-------- Data shown --------

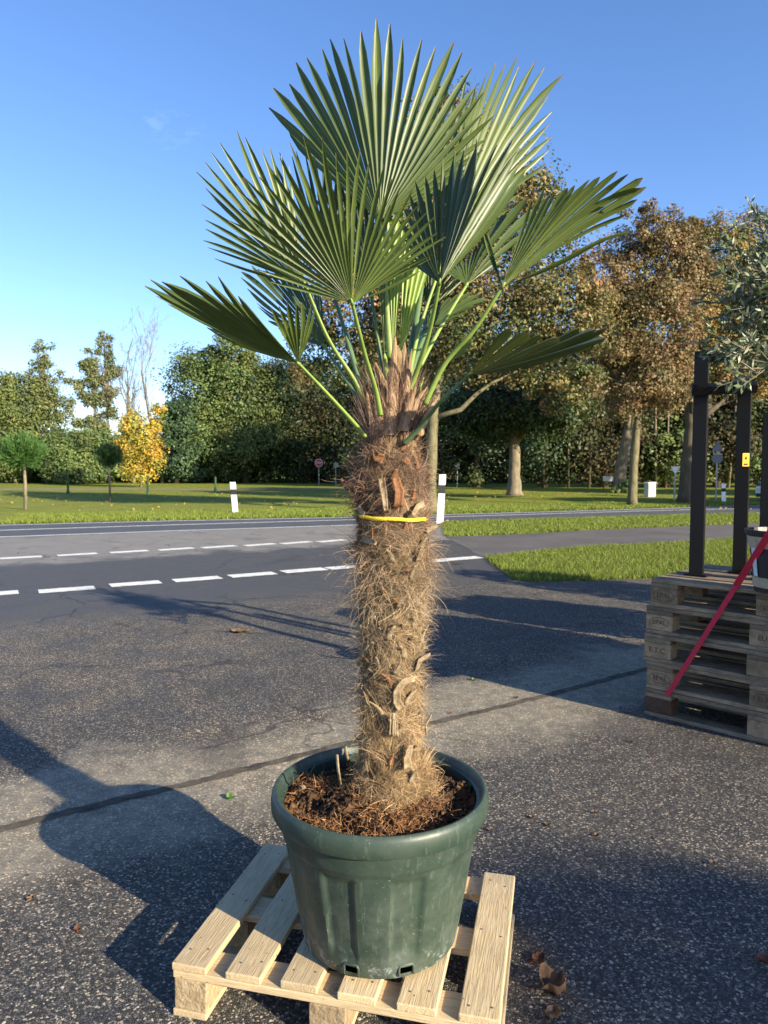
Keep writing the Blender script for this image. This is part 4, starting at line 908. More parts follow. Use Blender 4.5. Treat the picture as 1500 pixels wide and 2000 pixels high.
# ------------------------------------------------------------------ palm pot
PC = Vector((at(742,1530,1.951*K).x, 1.951*K, ZP+.004))
rim_z = at(742,1530,1.951*K).z - PC.z; RR_ = .2795; HB = rim_z
pot = empty('plant_pot', tuple(PC), 0, 'large scuffed dark green round plastic pot standing on the pallet', 'plant pot')
rb = .199
def wall_r(z): return rb + (RR_*.915-rb)*(z/(HB*.86))**.9
def flute(a, j, r, z):
    if z < HB*.10 or z > HB*.70 or r < .15: return 0
    e = min(1, (z-HB*.10)/(HB*.12), (HB*.70-z)/.012)
    s = math.sin(a*9+.6); return -.008*e*(1 if s > .25 else (0 if s < -.05 else (s+.05)/.3))
prof = [(0,.003),(rb*.9,.003),(rb,.010)]
for i in range(1,60): z = HB*.86*i/59; prof.append((wall_r(z)+(.0 if z < HB*.72 else .004), z+.01*(1-i/59)))
prof += [(RR_*.935,HB*.87),(RR_*.985,HB*.865),(RR_*1.0,HB*.885),(RR_*1.004,HB*.93),(RR_*.998,HB*.965),(RR_*.985,HB*.988),(RR_*.965,HB*.998),(RR_*.945,HB*.994),(RR_*.93,HB*.975),(RR_*.92,HB*.95)]
for i in range(14): z = HB*.94-(HB*.94-.012)*i/13; prof.append((wall_r(min(z,HB*.86))-.006, z))
holes = [math.atan2(-.95, -.33), math.atan2(-.92, .30), R(10), R(60), R(120), R(175)]
def skip(a, z, j):
    if j > 58 and j < 74: return False
    if not (.020 < z < .040): return False
    return any(abs((a-h+math.pi)%(2*math.pi)-math.pi) < .085 for h in holes) and j > 2
mb = MB(); mb.lathe(prof, 240, fn=flute, skip=skip); o = mb.build('wall', M['pot'], pot, smooth=True)
m_ = o.modifiers.new('edge', 'EDGE_SPLIT'); m_.split_angle = R(40)
for h in holes[:2]:      # hole lips
    mb = MB(); r = rb+.006; w = .09
    ring = []
    for (da, dz) in ((-w,.018),(-w,.036),(-w*.8,.043),(w*.8,.043),(w,.036),(w,.018)): ring.append((math.cos(h+da)*r, math.sin(h+da)*r, dz))
    mb.tube(ring, .0035, 6, cap=True); mb.build('drain_hole_rim', M['pot'], pot, smooth=True)
# soil, coir
SZ = HB*.89
def soil_z(x, y):
    r = math.hypot(x,y); return SZ + .035*max(0,1-r/.2) + .012*math.sin(x*31+1)*math.sin(y*27) + .008*math.sin(x*71+2)*math.cos(y*63)
mb = MB(); n = 60; vs = []; fs = []; Rs = RR_*.885
for i in range(n+1):
    for j in range(n+1):
        u, v = (i/n*2-1), (j/n*2-1); x = u*math.sqrt(1-v*v/2)*Rs; y = v*math.sqrt(1-u*u/2)*Rs
        vs.append((x, y, soil_z(x,y)+random.uniform(-.004,.004)))
for i in range(n):
    for j in range(n): fs.append((i*(n+1)+j,(i+1)*(n+1)+j,(i+1)*(n+1)+j+1,i*(n+1)+j+1))
mb.add(vs, fs); tag(mb.build('potting_soil', M['soil'], loc=tuple(PC)), 'dark crumbly potting soil filling the green pot', 'soil', kind='stuff')
def strands(name, P0s, D0, L, W, curl, grav, tint, mat, parent=None, kind=None, seg=6, label=None, cat=None, loc=None, minr=None):
    """vectorised curved fibres"""
    n = len(P0s); P = P0s.copy(); d = unit(D0); ax = unit(RNG.normal(0,1,(n,3))); st = (L/seg)[:,None]; pts = [P.copy()]
    for k in range(seg):
        d = unit(d + np.cross(ax, d)*curl[:,None] + np.array([0,0,-1])*grav); P = P + d*st
        if minr is not None: P = minr(P)
        pts.append(P.copy())
    pts = np.stack(pts,1); side = unit(np.cross(d, RNG.normal(0,1,(n,3))))[:,None,:]; tp = np.linspace(1,.25,seg+1)[None,:,None]*W[:,None,None]
    A = pts-side*tp; B = pts+side*tp; V = np.stack([A,B],2).reshape(n,-1,3)     # (n, 2(seg+1), 3)
    m = 2*(seg+1); F = []
    for k in range(seg): F.append([2*k,2*k+1,2*k+3,2*k+2])
    F = (np.array(F)[None]+(np.arange(n)*m)[:,None,None]).reshape(-1,4)
    o = link(name, np_mesh(name, V.reshape(-1,3), F, np.repeat(tint,m,0)), mat, parent, loc)
    if kind: o['kind'] = kind
    return tag(o, label, cat)
n = 7500; a = RNG.uniform(0,6.28,n); r = np.sqrt(RNG.random(n))*Rs*.97; x = r*np.cos(a); y = r*np.sin(a)
msk = (np.sin(x*19+1.3)+np.cos(y*23+x*9) > -.5) | (y < -.12); msk &= ~((x > .13) & (RNG.random(n) < .75)); x, y = x[msk], y[msk]; n = len(x)
z = np.array([soil_z(float(p), float(q)) for p, q in zip(x,y)]) + RNG.uniform(0,.016,n)
cc = np.array([(.22,.105,.045),(.28,.14,.06),(.15,.07,.03),(.32,.18,.085),(.10,.05,.025)])[RNG.integers(0,5,n)]
strands('coir_fibre', np.stack([x,y,z],1), np.stack([RNG.normal(0,1,n),RNG.normal(0,1,n),RNG.normal(.1,.5,n)],1), RNG.uniform(.012,.04,n), RNG.uniform(.0006,.0016,n), RNG.normal(0,.5,n), .06, cc, M['coir'], None, 'stuff', 5, 'reddish brown coir fibres lying on the soil around the trunk', 'coir', loc=tuple(PC))
# crumbs of soil
n = 1500; a = RNG.uniform(0,6.28,n); r = np.sqrt(RNG.random(n))*Rs*.97; V = []; F = []; T = []
for i in range(n):
    x = r[i]*math.cos(a[i]); y = r[i]*math.sin(a[i]); s = random.uniform(.003,.010); c0 = np.array([x,y,soil_z(x,y)+s*.3]); v = np.array([(1,0,0),(-.5,.9,0),(-.5,-.9,.1),(.1,0,1),(0,.1,-.8)])*s*RNG.uniform(.6,1.3,(5,3))
    V.append(v+c0); F.append(np.array([(0,1,3),(1,2,3),(2,0,3),(1,0,4),(2,1,4),(0,2,4)])+5*i); T.append(np.tile(random.choice([(.03,.018,.011),(.06,.03,.016),(.13,.065,.03),(.045,.03,.02)]),(5,1)))
tag(link('soil_crumbs', np_mesh('soil_crumbs', np.concatenate(V), np.concatenate(F), np.concatenate(T)), M['coir'], loc=tuple(PC)), 'loose soil crumbs and bark bits on top of the pot soil', 'soil', kind='stuff')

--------

Set problem
Except for the pictures, copy the material above exactly.

Worked solution
Keep writing the Blender script for this image. This is part 4, starting at line 908. More parts follow. Use Blender 4.5. Treat the picture as 1500 pixels wide and 2000 pixels high.
# ------------------------------------------------------------------ palm pot
PC = Vector((at(742,1530,1.951*K).x, 1.951*K, ZP+.004))
rim_z = at(742,1530,1.951*K).z - PC.z; RR_ = .2795; HB = rim_z
pot = empty('plant_pot', tuple(PC), 0, 'large scuffed dark green round plastic pot standing on the pallet', 'plant pot')
rb = .199
def wall_r(z): return rb + (RR_*.915-rb)*(z/(HB*.86))**.9
def flute(a, j, r, z):
    if z < HB*.10 or z > HB*.70 or r < .15: return 0
    e = min(1, (z-HB*.10)/(HB*.12), (HB*.70-z)/.012)
    s = math.sin(a*9+.6); return -.008*e*(1 if s > .25 else (0 if s < -.05 else (s+.05)/.3))
prof = [(0,.003),(rb*.9,.003),(rb,.010)]
for i in range(1,60): z = HB*.86*i/59; prof.append((wall_r(z)+(.0 if z < HB*.72 else .004), z+.01*(1-i/59)))
prof += [(RR_*.935,HB*.87),(RR_*.985,HB*.865),(RR_*1.0,HB*.885),(RR_*1.004,HB*.93),(RR_*.998,HB*.965),(RR_*.985,HB*.988),(RR_*.965,HB*.998),(RR_*.945,HB*.994),(RR_*.93,HB*.975),(RR_*.92,HB*.95)]
for i in range(14): z = HB*.94-(HB*.94-.012)*i/13; prof.append((wall_r(min(z,HB*.86))-.006, z))
holes = [math.atan2(-.95, -.33), math.atan2(-.92, .30), R(10), R(60), R(120), R(175)]
def skip(a, z, j):
    if j > 58 and j < 74: return False
    if not (.020 < z < .040): return False
    return any(abs((a-h+math.pi)%(2*math.pi)-math.pi) < .085 for h in holes) and j > 2
mb = MB(); mb.lathe(prof, 240, fn=flute, skip=skip); o = mb.build('wall', M['pot'], pot, smooth=True)
m_ = o.modifiers.new('edge', 'EDGE_SPLIT'); m_.split_angle = R(40)
for h in holes[:2]:      # hole lips
    mb = MB(); r = rb+.006; w = .09
    ring = []
    for (da, dz) in ((-w,.018),(-w,.036),(-w*.8,.043),(w*.8,.043),(w,.036),(w,.018)): ring.append((math.cos(h+da)*r, math.sin(h+da)*r, dz))
    mb.tube(ring, .0035, 6, cap=True); mb.build('drain_hole_rim', M['pot'], pot, smooth=True)
# soil, coir
SZ = HB*.89
def soil_z(x, y):
    r = math.hypot(x,y); return SZ + .035*max(0,1-r/.2) + .012*math.sin(x*31+1)*math.sin(y*27) + .008*math.sin(x*71+2)*math.cos(y*63)
mb = MB(); n = 60; vs = []; fs = []; Rs = RR_*.885
for i in range(n+1):
    for j in range(n+1):
        u, v = (i/n*2-1), (j/n*2-1); x = u*math.sqrt(1-v*v/2)*Rs; y = v*math.sqrt(1-u*u/2)*Rs
        vs.append((x, y, soil_z(x,y)+random.uniform(-.004,.004)))
for i in range(n):
    for j in range(n): fs.append((i*(n+1)+j,(i+1)*(n+1)+j,(i+1)*(n+1)+j+1,i*(n+1)+j+1))
mb.add(vs, fs); tag(mb.build('potting_soil', M['soil'], loc=tuple(PC)), 'dark crumbly potting soil filling the green pot', 'soil', kind='stuff')
def strands(name, P0s, D0, L, W, curl, grav, tint, mat, parent=None, kind=None, seg=6, label=None, cat=None, loc=None, minr=None):
    """vectorised curved fibres"""
    n = len(P0s); P = P0s.copy(); d = unit(D0); ax = unit(RNG.normal(0,1,(n,3))); st = (L/seg)[:,None]; pts = [P.copy()]
    for k in range(seg):
        d = unit(d + np.cross(ax, d)*curl[:,None] + np.array([0,0,-1])*grav); P = P + d*st
        if minr is not None: P = minr(P)
        pts.append(P.copy())
    pts = np.stack(pts,1); side = unit(np.cross(d, RNG.normal(0,1,(n,3))))[:,None,:]; tp = np.linspace(1,.25,seg+1)[None,:,None]*W[:,None,None]
    A = pts-side*tp; B = pts+side*tp; V = np.stack([A,B],2).reshape(n,-1,3)     # (n, 2(seg+1), 3)
    m = 2*(seg+1); F = []
    for k in range(seg): F.append([2*k,2*k+1,2*k+3,2*k+2])
    F = (np.array(F)[None]+(np.arange(n)*m)[:,None,None]).reshape(-1,4)
    o = link(name, np_mesh(name, V.reshape(-1,3), F, np.repeat(tint,m,0)), mat, parent, loc)
    if kind: o['kind'] = kind
    return tag(o, label, cat)
n = 7500; a = RNG.uniform(0,6.28,n); r = np.sqrt(RNG.random(n))*Rs*.97; x = r*np.cos(a); y = r*np.sin(a)
msk = (np.sin(x*19+1.3)+np.cos(y*23+x*9) > -.5) | (y < -.12); msk &= ~((x > .13) & (RNG.random(n) < .75)); x, y = x[msk], y[msk]; n = len(x)
z = np.array([soil_z(float(p), float(q)) for p, q in zip(x,y)]) + RNG.uniform(0,.016,n)
cc = np.array([(.22,.105,.045),(.28,.14,.06),(.15,.07,.03),(.32,.18,.085),(.10,.05,.025)])[RNG.integers(0,5,n)]
strands('coir_fibre', np.stack([x,y,z],1), np.stack([RNG.normal(0,1,n),RNG.normal(0,1,n),RNG.normal(.1,.5,n)],1), RNG.uniform(.012,.04,n), RNG.uniform(.0006,.0016,n), RNG.normal(0,.5,n), .06, cc, M['coir'], None, 'stuff', 5, 'reddish brown coir fibres lying on the soil around the trunk', 'coir', loc=tuple(PC))
# crumbs of soil
n = 1500; a = RNG.uniform(0,6.28,n); r = np.sqrt(RNG.random(n))*Rs*.97; V = []; F = []; T = []
for i in range(n):
    x = r[i]*math.cos(a[i]); y = r[i]*math.sin(a[i]); s = random.uniform(.003,.010); c0 = np.array([x,y,soil_z(x,y)+s*.3]); v = np.array([(1,0,0),(-.5,.9,0),(-.5,-.9,.1),(.1,0,1),(0,.1,-.8)])*s*RNG.uniform(.6,1.3,(5,3))
    V.append(v+c0); F.append(np.array([(0,1,3),(1,2,3),(2,0,3),(1,0,4),(2,1,4),(0,2,4)])+5*i); T.append(np.tile(random.choice([(.03,.018,.011),(.06,.03,.016),(.13,.065,.03),(.045,.03,.02)]),(5,1)))
tag(link('soil_crumbs', np_mesh('soil_crumbs', np.concatenate(V), np.concatenate(F), np.concatenate(T)), M['coir'], loc=tuple(PC)), 'loose soil crumbs and bark bits on top of the pot soil', 'soil', kind='stuff')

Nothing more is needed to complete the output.